A Great Egret perched on a bough at Lake Sonoma.

Despite the near-freezing temperatures, a dozen people gathered one early Saturday morning in January at the base of Warm Springs Dam at Lake Sonoma. The group was mixed, including both young and old. Some brought walking sticks, others had binoculars hanging from their necks. These men and women all had one thing in common: birding.
There was much rubbing together of hands as the group, led by Madrone Audubon Society vice president Gordon Beebe, made its way up above a series of ponds beneath the dam. Beebe cautioned the group, all participants of a beginners bird walk, not to crowd around and stay quiet, and they peered down the slope to witness the winter months’ avian visitors — ducks. But not just any ducks, these were Goldeneyes and American Wigeons, Common Mergansers and, the day’s objective, a handful of Wood Ducks.
“Right now, this time of year, you’re seeing a lot of birds from far away coming to California, coming to spend the winter,” California Audubon’s communications director, Garrison Frost, said. “We’re seeing all the ducks, this is duck time. They typically go and breed over the summer up in the north, but right now they’re wintering in California.”
As the sun rose higher, the bird walk group began shedding layers and slowly making its way around the base of the dam. They were observing a black waterfowl called a coot when a cry went up, “It’s a dipper!”
Sure enough, on a rock in the spillway of the dam bobbed an American Dipper, periodically jumping into the water and splashing around. Between the dipper and a Rock Wren, spotted nearby, the guide Beebe was impressed by the walk’s haul of sightings.
“Keep it up, you guys,” he said, joking, “I’m not sure this qualifies as a beginners bird walk any more.”
The beginners bird walk was one of several events regularly scheduled by the Madrone Audubon Society for Sonoma County. Other outings are in a variety of destinations such as Chico, Lake County, Sebastopol and Petaluma, but chapter president Susan Kirks maintained that travel is not a requirement for birding.
“You can walk out into your own back yard, or bike to the local park with a pair of binoculars or join us on our outings,” Kirks said. “Travel as briefly or as far as you like.”
West Sonoma County Union High School District superintendent Keller McDonald first fell into birding when he was 12 years old, he said.
“I was on a camping trip with my family and there were birds everywhere. Now, I am just aware of and paying attention to birds wherever I am everyday,” McDonald said “I carry a bird book and binoculars with me most of the time.”
Though he doesn’t participate in organized bird walks, McDonald said he has traveled as far as Arizona and Scotland on birding vacations. But McDonald also agreed that travel isn’t required to enjoy birding.
“The beauty of birding is that it can be done by people of any age and of any ability,” he said. “It’s great fun to identify a new bird, tell where to expect it and understand its behaviors. As weird as it sounds, it feels like a friend.”

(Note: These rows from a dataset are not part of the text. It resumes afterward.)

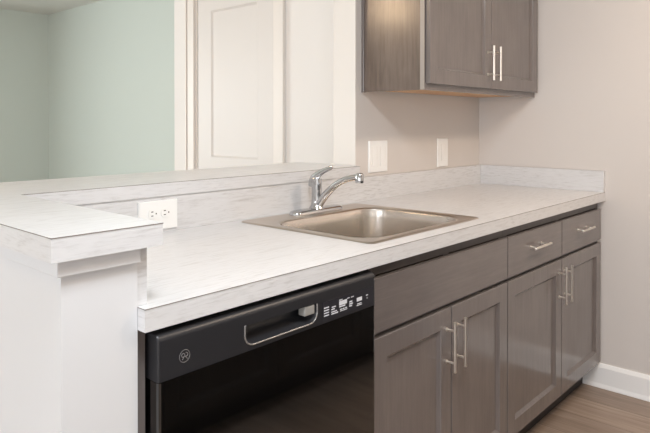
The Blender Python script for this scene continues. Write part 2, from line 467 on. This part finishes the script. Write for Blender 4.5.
def shaker_bm(x0, x1, z0, z1, yf, th=DT, fr=.056, rec=.010, bev=.011):
    bm = bmesh.new()
    r = lambda i, y: [(x0+i, y, z0+i), (x1-i, y, z0+i), (x1-i, y, z1-i), (x0+i, y, z1-i)]
    L = [r(0, yf+th), r(0, yf+.0015), r(.0010, yf), r(fr, yf), r(fr+.0015, yf+.003), r(fr+bev, yf+rec)]
    loft(bm, L, True, True)
    return bm
def slab_bm(x0, x1, z0, z1, yf, th=DT):
    bm = bmesh.new()
    r = lambda i, y: [(x0+i, y, z0+i), (x1-i, y, z0+i), (x1-i, y, z1-i), (x0+i, y, z1-i)]
    loft(bm, [r(0, yf+th), r(0, yf+.002), r(.0012, yf)], True, True)
    return bm
FFY = YD+DT+.0008                       # face-frame front plane
def base_body(x0, x1, mids, stiles, top_rail=True):
    """open carcass with face frame"""
    z0, z1 = .1145, CB-.0008; yb = -.001; w = .016
    b = [(x0, x0+w, FFY+.0191, yb-.0, z0, z1), (x1-w, x1, FFY+.0191, yb, z0, z1), (x0+w, x1-w, FFY+.0191, yb, z0, z0+w), (x0+w, x1-w, yb-.008, yb, z0+w, z1)]
    b += [(x0, x1, FFY, FFY+.019, z1-.034, z1), (x0, x1, FFY, FFY+.019, z0, z0+.03), (x0, x1, FFY, FFY+.019, .668, .706)]
    for s_ in stiles: b.append((s_[0], s_[1], FFY+.0004, FFY+.0186, z0+.03, z1-.034))
    return boxes(*b)

ZB, ZD, ZR0, ZR1 = .122, .680, .6935, .8360
X0, X1, X2, X3 = -1.738, -.9775, -.4856, -.0150
g = .0030
# sink base: false front over two doors
sb = thing('sink_base_cabinet', 'grey stained base cabinet under the sink, right of the dishwasher', 'cabinet', (X0, YD, 0), 'grey base cabinets under the worktop')
obj('body', base_body(X0, X1-.0003, [], [(X0, X0+.032), (X1-.032, X1), (-1.372, -1.340)]), M['cab_shaded'], sb)
s = obj('toe_kick', boxes((X0, X1-.0003, -.55, -.535, .0005, .114)), M['kick'], sb)
s['label'] = 'dark recessed toe kick board'
s = obj('false_drawer_front', slab_bm(X0, X1-g, ZR0, ZR1, YD), M['cab_h'], sb)
s['label'] = 'wide plain front panel without a handle'
dl = obj('door', shaker_bm(X0, -1.3555-g, ZB, ZD, YD), M['cab'], sb)
bar_handle('handle', dl, (-1.386, .572), .150, 'z', YD)
dr = obj('door', shaker_bm(-1.3555+g, X1-g, ZB, ZD, YD), M['cab'], sb)
bar_handle('handle', dr, (-1.325, .572), .150, 'z', YD)
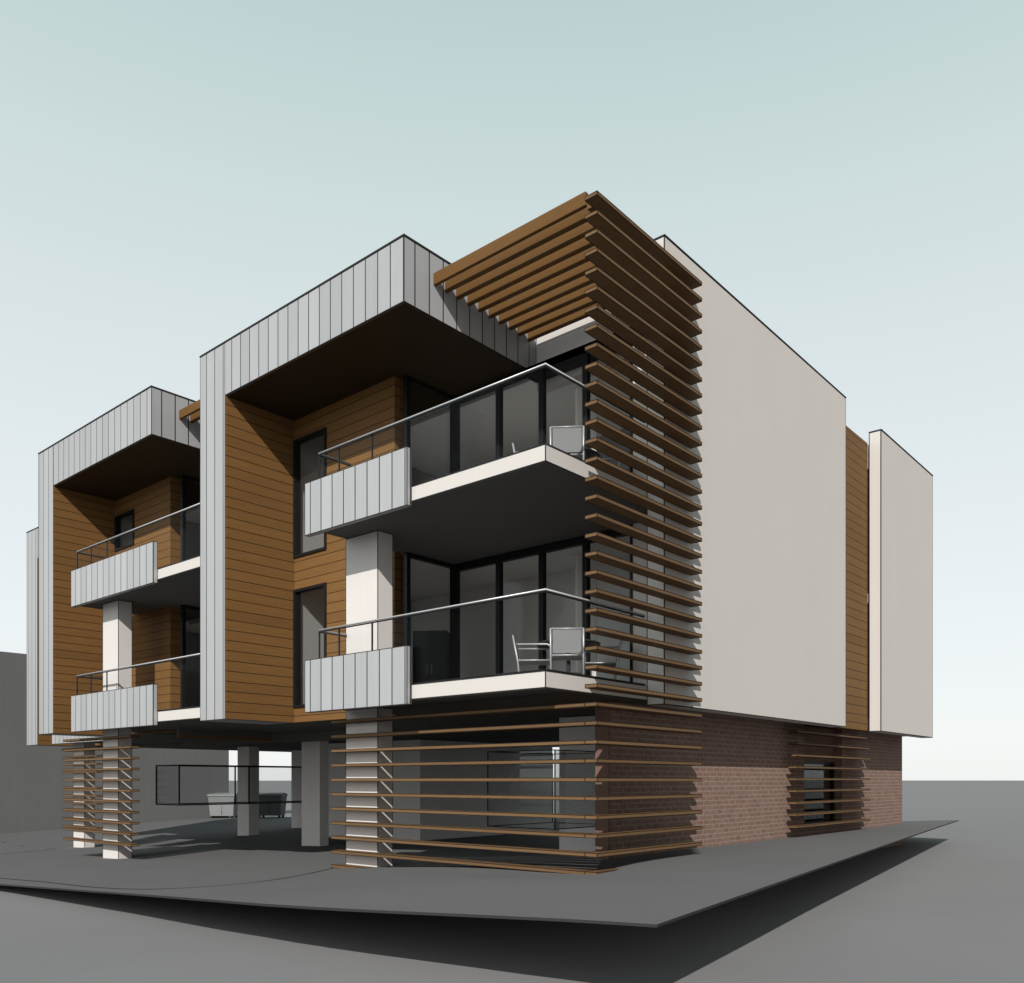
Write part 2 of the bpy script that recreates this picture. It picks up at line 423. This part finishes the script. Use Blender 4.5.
def balcony(dx, dy, zf, px0, px1, x0, x1, right_return, back=0.0):
    """projecting slab, metal front panel, glass balustrade and its round handrail"""
    ys = dy + back
    sl = bx('balcony', M['render'], B, *Z(x0, x1, ys, 3.1 + dy, zf - .224, zf))
    edge_trim(sl, [Z(x0, x1, ys, 3.08 + dy, zf - .224, zf)])
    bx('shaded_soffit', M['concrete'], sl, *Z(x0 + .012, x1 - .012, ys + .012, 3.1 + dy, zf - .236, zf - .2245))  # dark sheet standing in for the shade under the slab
    bx('paving', M['slabtop'], sl, *Z(x0 + .06, x1 - .06, ys + .06, 3.09 + dy, zf + .0005, zf + .012))
    bx('front_panel', M['panel'], sl, *Z(px0, px1, ys - .1, ys - .003, zf - .303, zf + .582))
    edge_trim(sl, [Z(px0, px1, ys - .1, ys - .0055, zf - .303, zf + .582)], .011)
    h = zf + 1.09 + ZO; yb = ys + .05
    m = MB()
    pts = [(x0 + .02, ys + .72, h), (x0 + .02, yb, h), (x1 - .04, yb, h)]
    if right_return: pts.append((x1 - .04, ys + 2.45, h))
    m.tube(pts, .014); m.build('handrail', M['steel'], sl, smooth=True)
    m = MB(); m.tube([(a, b, c - .03) for a, b, c in pts], .013, 6); m.build('rail_channel', M['black'], sl)
    m = MB(); z0 = zf + .03; z1 = zf + 1.07
    xe = x1 - .05
    m.box(*Z(x0 + .035, xe, yb - .005, yb + .005, z0, z1))
    m.build('glass_panel', M['balglass'], sl)
    m = MB(); m.box(*Z(x0 + .015, x0 + .025, yb + .01, ys + .72, z0, z1)); m.build('glass_panel', M['balglass'], sl)
    if right_return:
        m = MB(); m.box(*Z(x1 - .045, x1 - .035, yb + .01, ys + 2.45, z0, z1)); m.build('glass_panel', M['balglass'], sl)
    m = MB()       # base channel
    m.box(*Z(x0 + .03, xe, yb - .02, yb + .02, zf + .0125, zf + .03))
    if right_return: m.box(*Z(x1 - .06, x1 - .02, yb + .021, ys + 2.45, zf + .0125, zf + .03))
    m.build('base_channel', M['black'], sl)
    for q in ((x0 + .02, yb), (px0 + .71, yb + .012), (px0 + 1.56, yb + .012)):
        bx('post', M['black'], sl, *Z(q[0] - .012, q[0] + .012, q[1], q[1] + .02, zf + .03, zf + 1.068))

def hood(dx, dy, x0, x1, tx1, yend):
    """metal hood: panelled leg on the left, deep roof band, timber-lined inner face and soffit"""
    y = .22 + dy
    m = MB()
    m.box(*Z(x0, x0 + .93, y, 1.78 + dy, 1.19, RF)); m.box(*Z(x0, x1, y, yend, RF, 8.525))
    h = m.build('metal_hood', M['metal'], B)
    edge_trim(h, [Z(x0, x0 + .93, y, 1.77 + dy, 1.19, 8.523), Z(x0 + .925, x1, y, yend - .01, RF, 8.523)], .011)
    m = MB()       # thin dark capping along the roof edge
    m.box(*Z(x0 - .012, x1 + .012, y - .012, y + .1, 8.525, 8.55)); m.box(*Z(x1 - .1, x1 + .012, y + .1, yend, 8.525, 8.55))
    m.build('capping', M['joint'], h)
    bx('side_lining', M['boards'], h, *Z(x0 + .932, x0 + .957, y + .006, 1.778 + dy, 1.195, RF - .0005))
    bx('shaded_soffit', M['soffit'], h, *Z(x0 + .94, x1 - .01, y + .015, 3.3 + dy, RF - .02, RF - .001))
    return h

def pergola(dx, dy, x0, x1, n=10):
    p = empty('pergola'); p.parent = B
    for i in range(n):
        y = .844 + .261 * i + dy
        m = MB(); m.box(*Z(x0, x1, y, y + .065, 8.022, 8.215)); o = m.build('beam', M['beam'], p, bevel=.012)

def slats(name, boxes, mat='timber'):
    m = MB()
    for b in boxes: m.box(*Z(*b))
    o = m.build(name, M[mat], B)
    edge_trim(o, [Z(*b) for b in boxes], .009, 'stain')
    return o

# --- unit 1 (nearest), unit 2, unit 3 (set back)
UNITS = [dict(dx=0, dy=0, hx0=-9.196, hx1=-3.048, tw1=-5.08, px=(-5.198, -2.62), sx=(-5.03, 0.0), col=(-5.03, -4.175), ret=True, xe=-.70, win=(-8.235, -7.13), scr=(-5.16, .343)),
         dict(dx=-8.185, dy=0, hx0=-17.345, hx1=-11.233, tw1=-13.43, px=(-15.14, -10.99), sx=(-15.2, -9.199), col=(-14.52, -13.70), ret=False, xe=-9.25, win=(-16.39, -15.31), scr=(-16.3, -12.6)),
         dict(dx=-16.37, dy=2.66, hx0=-25.53, hx1=-19.42, tw1=-21.615, px=(-23.2, -19.0), sx=(-23.1, -17.4), col=(-22.75, -21.93), ret=False, xe=-17.45, win=(-24.58, -23.5), scr=(-23.1, -20.5))]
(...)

It’s that connection with the birds, through identification, California Audubon’s Frost said, that tends to hook new birders.
“There’s a really interesting thing that happens when you learn the name of the bird you’re looking at,” he said. “I’ve got a seven-year-old daughter, and when I told her the name of the black bird that was coming into our yard every day, instead of just being the black bird with the white chest, it became a Black Phoebe. That’s a really weird connection that you make and a lot of people, when they experience it, suddenly get really into birding and they go out and buy the binoculars, and they buy the bird book and they get sucked into it.”
For the uninitiated, introduction to birding can be as simple as showing up to one of the Madrone Audubon’s beginners bird walks, the next of which is Feb. 2 at Hudeman Slough, south of Sonoma. Alternatively, McDonald recommended recruiting a friend who is already into birding, going out to the coast and having them help distinguish the variety of shorebirds, waterfowl and raptors from one another.
Tom Reynolds, a volunteer with the Sonoma County Parks and Recreation department, also leads beginners bird walks and photography classes.
His interest in birds came about more from a desire to take their photos, he said.
“I wasn’t really a birder until about eight years ago,” Reynolds said. “Some people like to learn the Latin names and all the terminology, but I’m more interested in capturing the images.”
As an expert on the 50-odd regional parks in the county, Reynolds has his opinions on which make for the best birding.
“Shollenberger Park, which is in Petaluma, is probably the premiere birding spot in Sonoma County as far as the number birds and waterfowl, like ducks and geese,” he said.
Back at Lake Sonoma, as the beginners bird walk wound down, one of the aspiring birders heard the piercing call of a hawk from the underbrush, “What’s that?” they asked.
“That’s a mimic,” bird walk leader Gordon Beebe said. “The Steller’s Jay imitates a hawk to force other birds out of its feeding area.”
The appointed hour for the four-hour bird walk to end had come and gone, but the novice and expert birders alike still eagerly stopped and pointed out Hutton’s Vireos, Purple Finches and breathlessly watched a male Anna’s Hummingbird performing an aerobatic display dive for a female. It seemed like they all had the birding bug that day.